*WHAT YOU NEED TO DO:* Every line below is to be quoted exactly, with nothing added or dropped.

*PROVIDED MATERIAL:*
## BEGIN

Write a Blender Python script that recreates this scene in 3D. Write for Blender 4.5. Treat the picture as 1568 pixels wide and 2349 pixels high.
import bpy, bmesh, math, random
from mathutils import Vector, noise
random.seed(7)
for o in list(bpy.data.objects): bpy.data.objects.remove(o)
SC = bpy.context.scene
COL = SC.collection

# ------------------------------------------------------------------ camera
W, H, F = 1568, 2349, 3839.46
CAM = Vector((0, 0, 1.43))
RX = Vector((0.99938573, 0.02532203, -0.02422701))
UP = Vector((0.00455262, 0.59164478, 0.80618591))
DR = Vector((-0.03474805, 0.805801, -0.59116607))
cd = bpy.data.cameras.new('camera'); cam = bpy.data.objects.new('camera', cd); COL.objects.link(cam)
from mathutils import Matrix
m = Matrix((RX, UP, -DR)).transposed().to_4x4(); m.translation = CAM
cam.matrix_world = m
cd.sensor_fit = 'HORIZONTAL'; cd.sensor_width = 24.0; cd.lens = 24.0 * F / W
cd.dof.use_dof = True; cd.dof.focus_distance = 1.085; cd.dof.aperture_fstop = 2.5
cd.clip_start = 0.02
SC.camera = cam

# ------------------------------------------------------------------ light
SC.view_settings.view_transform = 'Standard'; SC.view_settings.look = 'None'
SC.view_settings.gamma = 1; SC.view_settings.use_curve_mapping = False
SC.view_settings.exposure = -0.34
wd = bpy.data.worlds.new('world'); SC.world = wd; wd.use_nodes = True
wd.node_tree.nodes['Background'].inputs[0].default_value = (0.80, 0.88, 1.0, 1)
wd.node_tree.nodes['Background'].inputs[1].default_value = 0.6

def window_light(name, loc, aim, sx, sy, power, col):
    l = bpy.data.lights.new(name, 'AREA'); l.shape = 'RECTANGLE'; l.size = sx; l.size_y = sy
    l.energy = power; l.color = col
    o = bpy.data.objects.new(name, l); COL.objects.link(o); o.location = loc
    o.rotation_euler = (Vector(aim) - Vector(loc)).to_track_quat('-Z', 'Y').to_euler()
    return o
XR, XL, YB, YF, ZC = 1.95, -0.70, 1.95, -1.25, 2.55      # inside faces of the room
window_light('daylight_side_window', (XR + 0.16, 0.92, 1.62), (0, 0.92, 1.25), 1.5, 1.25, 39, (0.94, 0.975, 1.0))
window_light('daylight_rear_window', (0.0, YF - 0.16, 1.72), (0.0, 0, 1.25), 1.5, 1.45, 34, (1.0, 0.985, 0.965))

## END

*COMPLETE OUTPUT:*
Write a Blender Python script that recreates this scene in 3D. Write for Blender 4.5. Treat the picture as 1568 pixels wide and 2349 pixels high.
import bpy, bmesh, math, random
from mathutils import Vector, noise
random.seed(7)
for o in list(bpy.data.objects): bpy.data.objects.remove(o)
SC = bpy.context.scene
COL = SC.collection

# ------------------------------------------------------------------ camera
W, H, F = 1568, 2349, 3839.46
CAM = Vector((0, 0, 1.43))
RX = Vector((0.99938573, 0.02532203, -0.02422701))
UP = Vector((0.00455262, 0.59164478, 0.80618591))
DR = Vector((-0.03474805, 0.805801, -0.59116607))
cd = bpy.data.cameras.new('camera'); cam = bpy.data.objects.new('camera', cd); COL.objects.link(cam)
from mathutils import Matrix
m = Matrix((RX, UP, -DR)).transposed().to_4x4(); m.translation = CAM
cam.matrix_world = m
cd.sensor_fit = 'HORIZONTAL'; cd.sensor_width = 24.0; cd.lens = 24.0 * F / W
cd.dof.use_dof = True; cd.dof.focus_distance = 1.085; cd.dof.aperture_fstop = 2.5
cd.clip_start = 0.02
SC.camera = cam

# ------------------------------------------------------------------ light
SC.view_settings.view_transform = 'Standard'; SC.view_settings.look = 'None'
SC.view_settings.gamma = 1; SC.view_settings.use_curve_mapping = False
SC.view_settings.exposure = -0.34
wd = bpy.data.worlds.new('world'); SC.world = wd; wd.use_nodes = True
wd.node_tree.nodes['Background'].inputs[0].default_value = (0.80, 0.88, 1.0, 1)
wd.node_tree.nodes['Background'].inputs[1].default_value = 0.6

def window_light(name, loc, aim, sx, sy, power, col):
    l = bpy.data.lights.new(name, 'AREA'); l.shape = 'RECTANGLE'; l.size = sx; l.size_y = sy
    l.energy = power; l.color = col
    o = bpy.data.objects.new(name, l); COL.objects.link(o); o.location = loc
    o.rotation_euler = (Vector(aim) - Vector(loc)).to_track_quat('-Z', 'Y').to_euler()
    return o
XR, XL, YB, YF, ZC = 1.95, -0.70, 1.95, -1.25, 2.55      # inside faces of the room
window_light('daylight_side_window', (XR + 0.16, 0.92, 1.62), (0, 0.92, 1.25), 1.5, 1.25, 39, (0.94, 0.975, 1.0))
window_light('daylight_rear_window', (0.0, YF - 0.16, 1.72), (0.0, 0, 1.25), 1.5, 1.45, 34, (1.0, 0.985, 0.965))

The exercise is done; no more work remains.